I still find it strange how little understood President Obama's political method is. The first person I know who identified it is Mark Schmitt, over two years ago. At the time, many liberals viewed Obama's inclusive rhetoric as a sign that he intended to capitulate the liberal agenda for the sake of winning Republican agreement. Schmitt disagreed. Obama's language is highly conciliatory, he wrote, but the method isn't:

One way to deal with that kind of bad-faith opposition is to draw the person in, treat them as if they were operating in good faith, and draw them into a conversation about how they actually would solve the problem. If they have nothing, it shows. And that's not a tactic of bipartisan Washington idealists -- it's a hard-nosed tactic of community organizers, who are acutely aware of power and conflict. It's how you deal with people with intractable demands -- put ‘em on a committee.

Last year I wrote a column making a similar point.
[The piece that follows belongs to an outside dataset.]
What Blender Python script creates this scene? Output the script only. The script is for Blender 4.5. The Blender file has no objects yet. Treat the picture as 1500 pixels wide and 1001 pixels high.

Obama uses a similar approach toward Republicans as foreign enemies like the Iranian regime: take them up on their claim to some shared goal (nuclear disarmament, health care reform), elide their preferred red herrings, engage them seriously, and then expose their disingenuousness:

This apparent paradox is one reason Obama's political identity has eluded easy definition. On the one hand, you have a disciple of the radical community organizer Saul Alinsky turned ruthless Chicago politician. On the other hand, there is the conciliatory post-partisan idealist. The mistake here is in thinking of these two notions as opposing poles. In reality it's all the same thing. Obama's defining political trait is the belief that conciliatory rhetoric is a ruthless strategy.

Obama health care summit is a classic example of the Obama method. Once again, skeptics are viewing it as a plot that depends on securing Republican cooperation. Here, for example, is the New York Times analysis:

One big question about President Obama’s bipartisan health care summit, scheduled for Feb. 25, is whether American voters will really get a full and open competition of ideas and emerge with a clearer sense of whether they support or oppose the various proposals put forward by Republicans and Democrats.

Skeptics around Washington are already warning that the summit will be nothing more than Kabuki theater, allowing each side to grandstand on television while providing little in the way of substantive debate or additional understanding for the folks watching back home.

That's not the point. Obama knows perfectly well that the Republicans have no serious proposals to address the main problems of the health care system and have no interest (or political room, given their crazy base) in handing him a victory of any substance. Obama is bringing them in to discuss health care so he can expose this reality.

I'm not saying this is some kind of genius maneuver. I'm not even saying it will work. (I wouldn't bet against it, though.) I'm just saying that this -- not starting over, and not pleading for bipartisan cover -- is what Obama is trying to accomplish.